Released: April 2020
Cat: GOD018
Label: GOD



1. The Aughts
2. Plaster Casts
3. Market Forces
4. Antarctica
5. Via
6. The Mine
7. Ripper 1
8. Condo Colony
9. Signals
10. Wet Concrete
11. Terms of Visitation

Customer Reviews

Based on 1 review
Staff Review
For better or worse, Antarctica has shown us what happens when the guys step up the swagger

It’s always a good sign when an album’s lead single is the best thing a band has ever done; such is the case with garage-punk outfit Flat Worms and ‘Market Forces’. It’s a track that takes the band slightly outside scuzzy, lo-fi rock and treads a cleaner and more straightforward garage rock line. It beams with a higher sheen production than previous releases and has an earworm guitar lick that will keep you busy for days.
The polished production is pertinent too, because it’s certainly evident on Antarctica, particularly side-by-side with the band’s 2017’s debut. The production is not scientific or fabricated by any means, but the touch of notorious rock producer Steve Albini is clear to see. Flat Worms’ eponymous debut album evoked humid dive-bar-basements, cram-packed with sweating barbarians looking to get torn a new earhole. Antarctica has shown us what happens when the guys step up the swagger a little and throw on a clean denim shirt.
Alongside the wonderful ‘Market Forces’, album opener, ‘The Aughts’, is a solid psychy-garage single, perhaps the track most evocative of first album Flat Worms and the second-best track on the new album.
And the remaining 25+ minutes? I didn’t enjoy it much. There was a tough realisation. Antarctica meanders and veers, devoid of identity and struggling to settle on something cohesive. Antarctica feels prosaic and rudderless the longer it continues.

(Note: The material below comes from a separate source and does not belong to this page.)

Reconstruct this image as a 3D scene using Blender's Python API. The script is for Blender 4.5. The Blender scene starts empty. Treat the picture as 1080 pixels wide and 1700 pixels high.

The title track 'Antarctica' is undirected and listless, a misstep slump into slacker rock à la Parquet Courts. The following track ‘Via’ is nonchalant and toothless. Where is the bombast, the bite, the grit? In the end, as the lacklustre ‘Terms Of Visitation’ brings the album to an abrupt end, I felt unstirred and underwhelmed by a record that couldn’t figure out what it wanted it to be.